D’origine britannique, Mme Beeley se décrit comme une « journaliste indépendante ». Mais Reporters sans frontières la décrit plutôt comme une « soi-disant journaliste » qui n’a jamais été publiée dans un média indépendant, mais a été référencée à des dizaines de reprises dans des médias de propagande russe, comme Russia Today et Sputnik.

Cibler les Casques blancs

S’appuyant sur des séjours en Syrie, Vanessa Beeley prend pour cibles les secouristes civils syriens, connus sous le nom de « casques blancs », qui viennent au secours des victimes des bombardements du régime, appuyé par les forces militaires russes.

Elle les accuse d’être en réalité des djihadistes et va jusqu’à leur reprocher de maltraiter des enfants pour créer des mises en scène et les présenter comme des victimes des bombardements, dans cette guerre qui dure depuis près de neuf ans et a déjà fait pas loin d’un demi-million de morts. 

PHOTO ABDULAZIZ KETAZ, AGENCE FRANCE-PRESSE

Un membre des Casques blancs syriens transporte dans ses bras un enfant blessé après une frappe aérienne attribuée au régime de Bachar al-Assad, dans la province d’Idleb, le mois dernier. 

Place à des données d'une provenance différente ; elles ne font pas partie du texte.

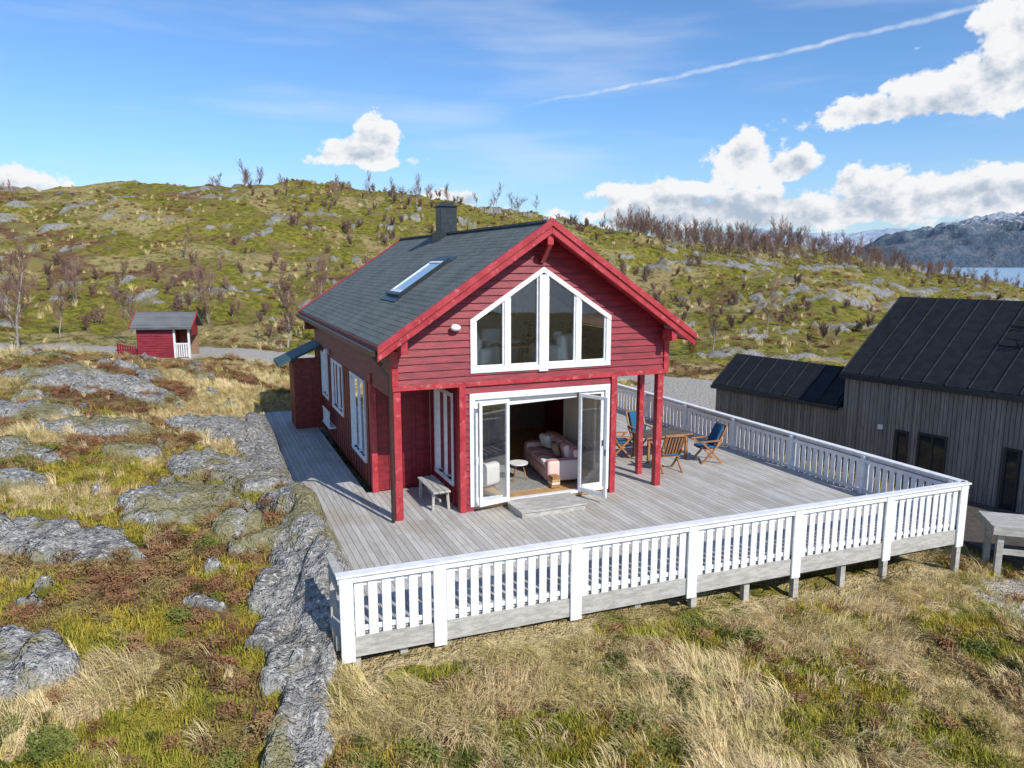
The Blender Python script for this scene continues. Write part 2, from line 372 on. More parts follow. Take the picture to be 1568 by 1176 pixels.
for sgn,ae in((-1,-.5),(1,6.94)):
    p=[(ae,B0),(RC,B0),(RC,B1),(ae,B1)]
    if sgn>0: p=[(RC,B0),(ae,B0),(ae,B1),(RC,B1)]
    rf.hexa([(a,b,zt(a)-.05) for a,b in p]+[(a,b,zt(a)) for a,b in p],'shingle')
    rf.hexa([(a,b,zt(a)-TH) for a,b in p]+[(a,b,zt(a)-.052) for a,b in p],'redtrim')
rf.beam((RC,B0,RZ-.01),(RC,B1,RZ-.01),.22,.05,'shingle')
rf.obj('roof',cab)
bg=MB()
for b,dr in((B0,-1),(B1,1)):
    for ae in(-.56,7.0):
        for (o,t0,t1) in((.045,.03,-.27),(.085,.045,-.11)):
            y0,y1=(b-o,b) if dr<0 else (b,b+o)
            if ae<RC: p=[(ae,y0),(RC,y0),(RC,y1),(ae,y1)]
            else: p=[(RC,y0),(ae,y0),(ae,y1),(RC,y1)]
            bg.hexa([(a,y,zt(a)+t1) for a,y in p]+[(a,y,zt(a)+t0) for a,y in p],'redtrim')
bg.box(-.54,-.51,B0,B1,3.60,3.79,'reddark'); bg.box(6.95,6.98,B0,B1,3.60,3.79,'redtrim')
bg.box(RC-.07,RC+.07,-.48,-.03,5.80,6.09,'redtrim'); bg.beam((RC,-.46,5.84),(RC,-.04,5.45),.10,.10,'redtrim')
for a in(.0,6.44):
    bg.box(a-.07,a+.07,-.48,-.06,3.62,3.88,'redtrim')
bg.box(-.45,.0,11.0,11.2,3.2,3.5,'reddark')
bg.obj('barge_boards',cab,bevel=.006)
gt=MB()
gt.box(-.66,-.545,B0+.02,B1,3.60,3.70,'brownmetal')
gt.tube((-.6,-.3,3.6),(-.22,-.08,3.15),.04,.04,'brownmetal',8); gt.tube((-.22,-.08,3.17),(-.22,-.08,.02),.04,.04,'brownmetal',8)
gt.box(7.0,7.1,B0+.02,B1,3.60,3.70,'brownmetal')
gt.obj('gutter',cab)
ch=MB(); ch.box(RC-.28,RC+.22,6.3,6.8,5.9,7.05,'flue'); ch.box(RC-.33,RC+.27,6.25,6.85,7.05,7.1,'flue'); ch.box(RC-.2,RC+.14,6.38,6.72,7.1,7.2,'flue'); ch.box(RC-.36,RC+.3,6.2,6.9,5.9,6.32,'flue')
ch.obj('chimney',cab,bevel=.01)
sk=MB()
def onroof(a,b,h): return (a-h*.557,b,zt(a)+h*.83)
def rslab(mb,a0,a1,b0,b1,h0,h1,m): mb.hexa([onroof(a0,b0,h0),onroof(a1,b0,h0),onroof(a1,b1,h0),onroof(a0,b1,h0),onroof(a0,b0,h1),onroof(a1,b0,h1),onroof(a1,b1,h1),onroof(a0,b1,h1)],m)
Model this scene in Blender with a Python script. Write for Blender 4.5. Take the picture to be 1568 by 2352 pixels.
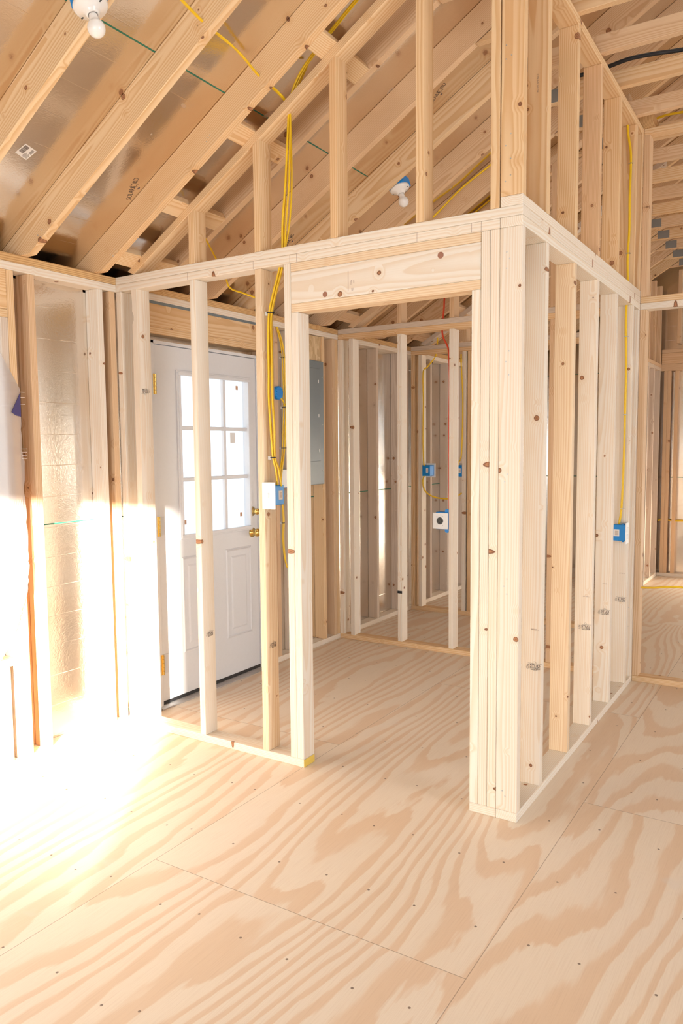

« Le Front Al-Nosra [groupe rebelle syrien associé à Al-Qaïda] a kidnappé des milliers d’enfants », affirme-t-elle avec aplomb, et sans preuves, dans une conférence prononcée en 2016 et diffusée sur YouTube, dans laquelle elle prétend qu’il n’y a pas de guerre civile en Syrie, seulement un conflit imposé par des puissances étrangères dans le but de renverser Bachar al-Assad.

Elle dément aussi l’utilisation d’armes chimiques par le régime syrien — contredisant ainsi les constats de l’Organisation pour l’interdiction des armes chimiques.

Dans l’ensemble, les conférences de Mme Beeley ont pour objectif de disculper le régime syrien et de justifier le recours à la force, notamment contre les Casques blancs.

Pour Rudy Reichstadt, il est « indigne » pour Vanessa Beeley de discréditer les Casques blancs, alors qu’ils « risquent leur vie pour venir en aide aux gens bombardés ».

À ses yeux, Vanessa Beeley joue le rôle de « relais symbolique de la violence physique qui est infligée par le régime syrien à son propre peuple ».

Vanessa Beeley a refusé d’accorder une entrevue à La Presse, tandis que le professeur Samir Saul n’a pas répondu à nos messages.